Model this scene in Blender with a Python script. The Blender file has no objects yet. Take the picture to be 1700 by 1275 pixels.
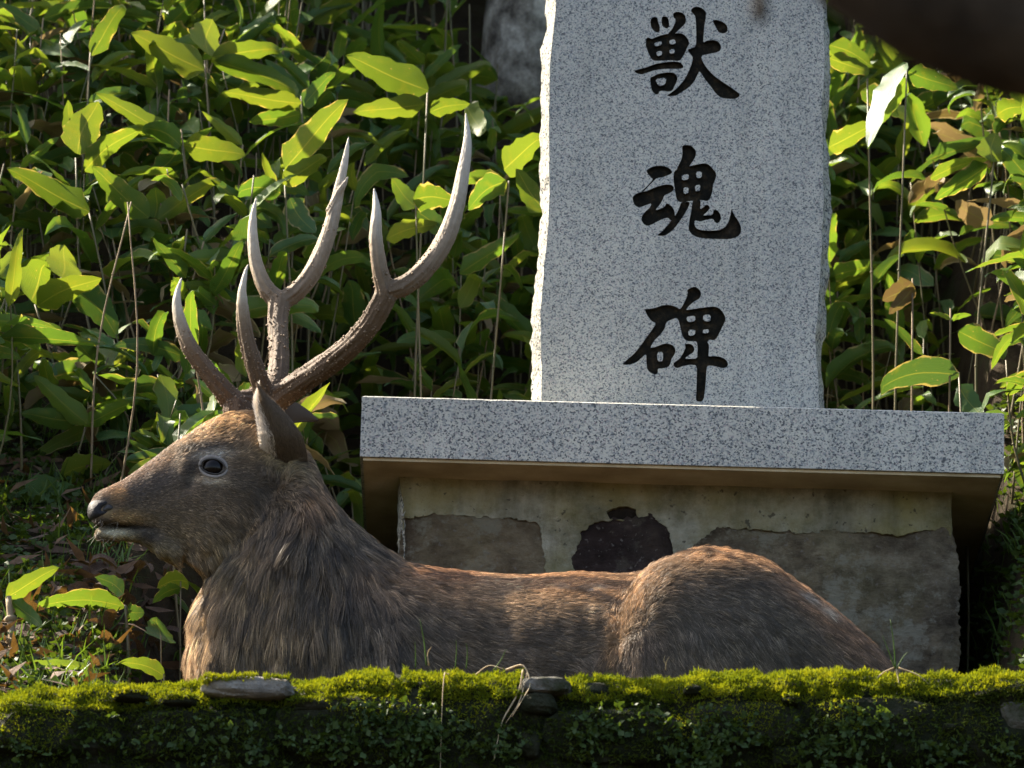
import bpy, bmesh, math, random
import numpy as np
from mathutils import Vector, Matrix, noise
from mathutils.geometry import delaunay_2d_cdt
from mathutils.bvhtree import BVHTree
from mathutils.kdtree import KDTree

random.seed(7)
RNG = np.random.default_rng(11)
S = bpy.context.scene
COL = S.collection

# ------------------------------------------------------------------ camera
F = 10000.0                                   # focal length in photo pixels (photo is 1700 wide)
PITCH, ROLL = math.radians(17.3), math.radians(1.55)
CAM = Vector((0.0, -10.8, -2.79))
ROT = Matrix.Rotation(math.radians(90) + PITCH, 3, 'X') @ Matrix.Rotation(ROLL, 3, 'Z')
cd = bpy.data.cameras.new('camera')
cam = bpy.data.objects.new('camera', cd)
COL.objects.link(cam)
cam.matrix_world = Matrix.Translation(CAM) @ ROT.to_4x4()
cd.sensor_width = 36.0
cd.lens = 36.0 * F / 1700.0
cd.clip_start, cd.clip_end = 0.05, 2000.0
cd.dof.use_dof = True
cd.dof.focus_distance = 11.05
cd.dof.aperture_fstop = 9.0
S.camera = cam

# ------------------------------------------------------------------ light
SUN_TO = Vector((-0.63, 0.31, 0.71)).normalized()
elev = math.asin(SUN_TO.z)
w = bpy.data.worlds.new('World')
S.world = w
w.use_nodes = True
wn = w.node_tree
sky = wn.nodes.new('ShaderNodeTexSky')
sky.sky_type = 'NISHITA'
sky.sun_disc = False
sky.dust_density = 3.0
sky.ozone_density = 0.5
sky.sun_elevation = elev
sky.sun_rotation = math.atan2(SUN_TO.x, SUN_TO.y)
bg = wn.nodes['Background']
bg.inputs['Strength'].default_value = 0.095
wn.links.new(sky.outputs[0], bg.inputs[0])
sd = bpy.data.lights.new('sun', 'SUN')
sd.energy = 5.0
sd.angle = math.radians(0.53)
sd.color = (1.0, 0.90, 0.74)
sun = bpy.data.objects.new('sun', sd)
COL.objects.link(sun)
sun.rotation_euler = SUN_TO.to_track_quat('Z', 'Y').to_euler()
S.view_settings.view_transform = 'Standard'
S.view_settings.look = 'None'
S.view_settings.gamma = 1.0
S.view_settings.use_curve_mapping = False
S.view_settings.exposure = 2.22
S.cycles.use_denoising = True
S.cycles.max_bounces = 8
S.cycles.transparent_max_bounces = 8
S.cycles_curves.shape = 'THICK'


# ------------------------------------------------------------------ helpers
def P(px, py, y):
    """world point on the plane y that the photo shows at pixel (px, py)"""
    d = ROT @ Vector(((px - 850.0) / F, (637.5 - py) / F, -1.0))
    return CAM + d * ((y - CAM.y) / d.y)


ROT_I = ROT.inverted()


def proj(p):
    q = ROT_I @ (Vector(p) - CAM)
    return 850.0 - F * q.x / q.z, 637.5 + F * q.y / q.z


ROT_NP = np.array(ROT_I)
CAM_NP = np.array(CAM)


def proj_np(a):
    q = (a - CAM_NP) @ ROT_NP.T
    return np.stack([850.0 - F * q[:, 0] / q[:, 2], 637.5 + F * q[:, 1] / q[:, 2]], 1)


def sstep(a, b, x):
    t = max(0.0, min(1.0, (x - a) / (b - a)))
    return t * t * (3 - 2 * t)


def interp(tab, x):
    return float(np.interp(x, [t[0] for t in tab], [t[1] for t in tab]))


def mesh_obj(name, verts, faces, mat=None, parent=None, smooth=False, uvs=None):
    me = bpy.data.meshes.new(name)
    me.from_pydata([tuple(v) for v in verts], [], faces)
    if uvs is not None:
        ul = me.uv_layers.new(name='UVMap')
        li = np.empty(len(me.loops), dtype=np.int32)
        me.loops.foreach_get('vertex_index', li)
        ul.data.foreach_set('uv', np.asarray(uvs, dtype=np.float32)[li].ravel())
    if smooth:
        me.polygons.foreach_set('use_smooth', [True] * len(me.polygons))
    me.update()
    return link(name, me, mat, parent)


def link(name, me, mat=None, parent=None):
    o = bpy.data.objects.new(name, me)
    COL.objects.link(o)
    if mat is not None:
        me.materials.clear()
        me.materials.append(mat)
    if parent is not None:
        o.parent = parent
        o.matrix_parent_inverse = Matrix.Translation(-Vector(parent.location)) if parent.parent is None else Matrix.Identity(4)
    return o


def thing(name, label, cat, loc=(0, 0, 0), group=None):
    o = bpy.data.objects.new(name, None)
    o.empty_display_size = 0.05
    COL.objects.link(o)
    o.location = loc
    return tag(o, label, cat, group)


def tag(o, label, cat, group=None):
    o['label'] = label
    o['category'] = cat
    if group:
        o['group'] = group
    return o


def bm_obj(name, bm, mat, parent=None, smooth=False):
    me = bpy.data.meshes.new(name)
    bm.to_mesh(me)
    bm.free()
    if smooth:
        me.polygons.foreach_set('use_smooth', [True] * len(me.polygons))
    return link(name, me, mat, parent)


# ---- node materials
class NT:
    def __init__(self, name):
        self.m = bpy.data.materials.new(name)
        self.m.use_nodes = True
        self.t = self.m.node_tree
        self.t.nodes.clear()
        self.out = self.n('ShaderNodeOutputMaterial')

    def n(self, typ, **kw):
        nd = self.t.nodes.new(typ)
        for k, v in kw.items():
            if k.startswith('i_'):
                nd.inputs[k[2:].replace('_', ' ')].default_value = v
            else:
                setattr(nd, k, v)
        return nd

    def l(self, a, b):
        self.t.links.new(a, b)

    def coord(self, which='Object'):
        return self.n('ShaderNodeTexCoord').outputs[which]

    def noise(self, scale, detail=4.0, rough=0.55, vec=None, typ='ShaderNodeTexNoise'):
        nd = self.n(typ)
        nd.inputs['Scale'].default_value = scale
        nd.inputs['Detail'].default_value = detail
        nd.inputs['Roughness'].default_value = rough
        self.l(vec if vec is not None else self.coord(), nd.inputs['Vector'])
        return nd.outputs['Fac']

    def ramp(self, fac, stops, interp_='LINEAR'):
        r = self.n('ShaderNodeValToRGB')
        cr = r.color_ramp
        cr.interpolation = interp_
        while len(cr.elements) < len(stops):
            cr.elements.new(0.5)
        for e, (p, c) in zip(cr.elements, stops):
            e.position = p
            e.color = (*c, 1) if len(c) == 3 else c
        self.l(fac, r.inputs[0])
        return r.outputs[0]

    def mix(self, fac, a, b, mode='MIX'):
        nd = self.n('ShaderNodeMix', data_type='RGBA', blend_type=mode)
        for sock, v in ((nd.inputs[0], fac), (nd.inputs[6], a), (nd.inputs[7], b)):
            if isinstance(v, (int, float)):
                sock.default_value = v
            elif isinstance(v, tuple):
                sock.default_value = (*v, 1)
            else:
                self.l(v, sock)
        return nd.outputs[2]

    def math(self, op, a, b=0.0, c=0.0, clamp=False):
        nd = self.n('ShaderNodeMath', operation=op, use_clamp=clamp)
        for s, v in zip(nd.inputs, (a, b, c)):
            if isinstance(v, (int, float)):
                s.default_value = v
            else:
                self.l(v, s)
        return nd.outputs[0]

    def bsdf(self, color, rough=0.8, spec=0.3, bump=None, dist=0.01, strength=1.0):
        b = self.n('ShaderNodeBsdfPrincipled')
        for s, v in ((b.inputs['Base Color'], color), (b.inputs['Roughness'], rough)):
            if isinstance(v, (int, float)):
                s.default_value = v
            elif isinstance(v, tuple):
                s.default_value = (*v, 1)
            else:
                self.l(v, s)
        b.inputs['Specular IOR Level'].default_value = spec
        if bump is not None:
            bn = self.n('ShaderNodeBump')
            bn.inputs['Strength'].default_value = strength
            bn.inputs['Distance'].default_value = dist
            self.l(bump, bn.inputs['Height'])
            self.l(bn.outputs[0], b.inputs['Normal'])
        return b

    def done(self, sh):
        self.l(sh.outputs[0] if hasattr(sh, 'outputs') else sh, self.out.inputs[0])
        return self.m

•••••

▸ Aim:
Please repeat exactly the data above from its first line to the line that contains "COL = S.collection", inclusive, and leave every picture out.

▸ Reply:
Model this scene in Blender with a Python script. The Blender file has no objects yet. Take the picture to be 1700 by 1275 pixels.
import bpy, bmesh, math, random
import numpy as np
from mathutils import Vector, Matrix, noise
from mathutils.geometry import delaunay_2d_cdt
from mathutils.bvhtree import BVHTree
from mathutils.kdtree import KDTree

random.seed(7)
RNG = np.random.default_rng(11)
S = bpy.context.scene
COL = S.collection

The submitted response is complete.